Cacouna, 16 juillet, 1871.

Il pleut et il tonne, il pleuvra et il tonnera demain, il a plu et il a tonné hier, voilà le bilan de la saison. Comment s’étonner après cela que les gens viennent peu aux eaux cette année ? Ils ont de l’eau tous les jours tant qu’ils en veulent, l’eau du ciel, intarissable, diluvienne, qui vous surprend à toute heure et vous accable de ses bienfaits. La terre en est saturée et les bons habitants qui, il y a un mois, imploraient à genoux le dieu des orages, se relèvent épouvantés de la générosité divine. Dans le grand hôtel de Cacouna, deux cents chambres, retenues depuis le 13 juillet, sont encore veuves ; le propriétaire, joyeux, plein d’espoir tous les matins, s’assombrit vers le soir comme le ciel ; il attend et ne voit rien venir que son coach vide de sa course quotidienne au bateau-à-vapeur et au chemin de fer. Cependant toutes les maisons privées et les jolis cottages de Cacouna sont pleins, pleins de familles qui restent chez elles tout le jour et qui, le soir, s’échappent par torrents sur les trottoirs ; ce sont surtout les femmes : place aux blondes filles d’Albion.
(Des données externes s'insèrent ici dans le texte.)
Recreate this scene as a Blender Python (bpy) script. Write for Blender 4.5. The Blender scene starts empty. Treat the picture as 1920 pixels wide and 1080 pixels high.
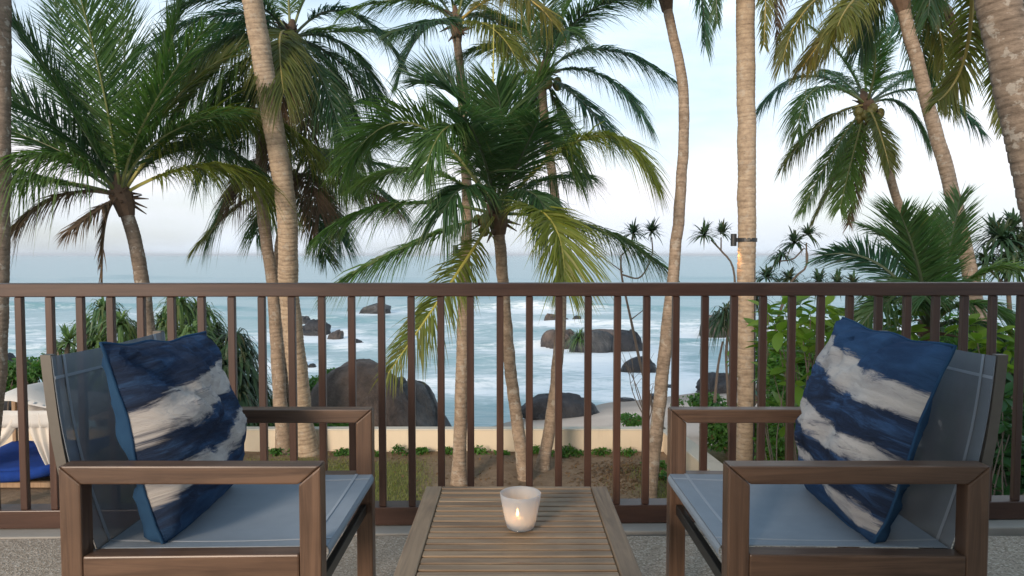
import bpy, bmesh, math, random
import numpy as np
from mathutils import Vector, Matrix

R = math.radians
random.seed(7)
rng = np.random.default_rng(7)
SC = bpy.context.scene
COL = SC.collection

# ------------------------------------------------------------------ camera
F = 1350.0                      # focal length in pixels of the 1920 px wide photograph
CAM = np.array([0.0, 0.0, 1.17])
PITCH = math.atan(62.0 / F)
cam_d = bpy.data.cameras.new('camera')
cam_d.sensor_width = 36.0
cam_d.lens = F / 1920 * 36.0
cam_d.clip_start = 0.05
cam_d.clip_end = 60000
cam = bpy.data.objects.new('camera', cam_d)
COL.objects.link(cam)
cam.location = CAM
cam.rotation_euler = (math.pi / 2 - PITCH, 0, 0)
SC.camera = cam

# ------------------------------------------------------------------ world, sun, exposure
SUN_EL, SUN_AZ = R(17), R(206)        # azimuth clockwise from +Y (the view direction): behind the viewer
w = bpy.data.worlds.new('World'); SC.world = w; w.use_nodes = True
nt = w.node_tree; nt.nodes.clear()
def wn(t, **k):
    n = nt.nodes.new(t)
    for a, b in k.items(): setattr(n, a, b)
    return n
out = wn('ShaderNodeOutputWorld'); bg = wn('ShaderNodeBackground')
sky = wn('ShaderNodeTexSky', sky_type='NISHITA', sun_disc=False)
sky.sun_elevation = SUN_EL; sky.sun_rotation = SUN_AZ
sky.air_density = 1.0; sky.dust_density = 1.5; sky.ozone_density = 1.5
tc = wn('ShaderNodeTexCoord')
mp = wn('ShaderNodeMapping'); mp.inputs['Scale'].default_value = (1.0, 1.0, 3.6)
mp.inputs['Location'].default_value = (0.35, 0.1, 0.0)
nz = wn('ShaderNodeTexNoise'); nz.inputs['Scale'].default_value = 2.3; nz.inputs['Detail'].default_value = 6; nz.inputs['Roughness'].default_value = 0.55
sep = wn('ShaderNodeSeparateXYZ')
cr = wn('ShaderNodeValToRGB'); cr.color_ramp.elements[0].position = 0.36; cr.color_ramp.elements[1].position = 0.66
hz = wn('ShaderNodeMapRange'); hz.inputs['From Min'].default_value = -0.02; hz.inputs['From Max'].default_value = 0.42
hz.inputs['To Min'].default_value = 0.60; hz.inputs['To Max'].default_value = 0.12
mul = wn('ShaderNodeMath', operation='MULTIPLY_ADD'); mul.use_clamp = True
cc = wn('ShaderNodeValToRGB')      # colour of the cloud veil: lavender at the horizon, warm white above, bluish high up
e = cc.color_ramp.elements
e[0].position = 0.0; e[0].color = (5.0, 5.6, 6.3, 1)
e[1].position = 0.40; e[1].color = (5.2, 6.7, 7.8, 1)
x = e.new(0.045); x.color = (5.5, 5.8, 6.4, 1)
x = e.new(0.11); x.color = (6.9, 6.6, 6.85, 1)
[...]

Les jeunes gens, et ils ne sont guère nombreux, sont obligés de marcher dans le chemin poudreux, sans autre distraction que d’ôter leur chapeau à chaque instant et de se rompre l’échine dans cette gymnastique gracieuse.

C’est la mode de s’ennuyer à Cacouna ; aussi tout le monde y court. Entendons-nous ; tout le monde ici, ce sont les Anglais, peuple né pour la contrainte.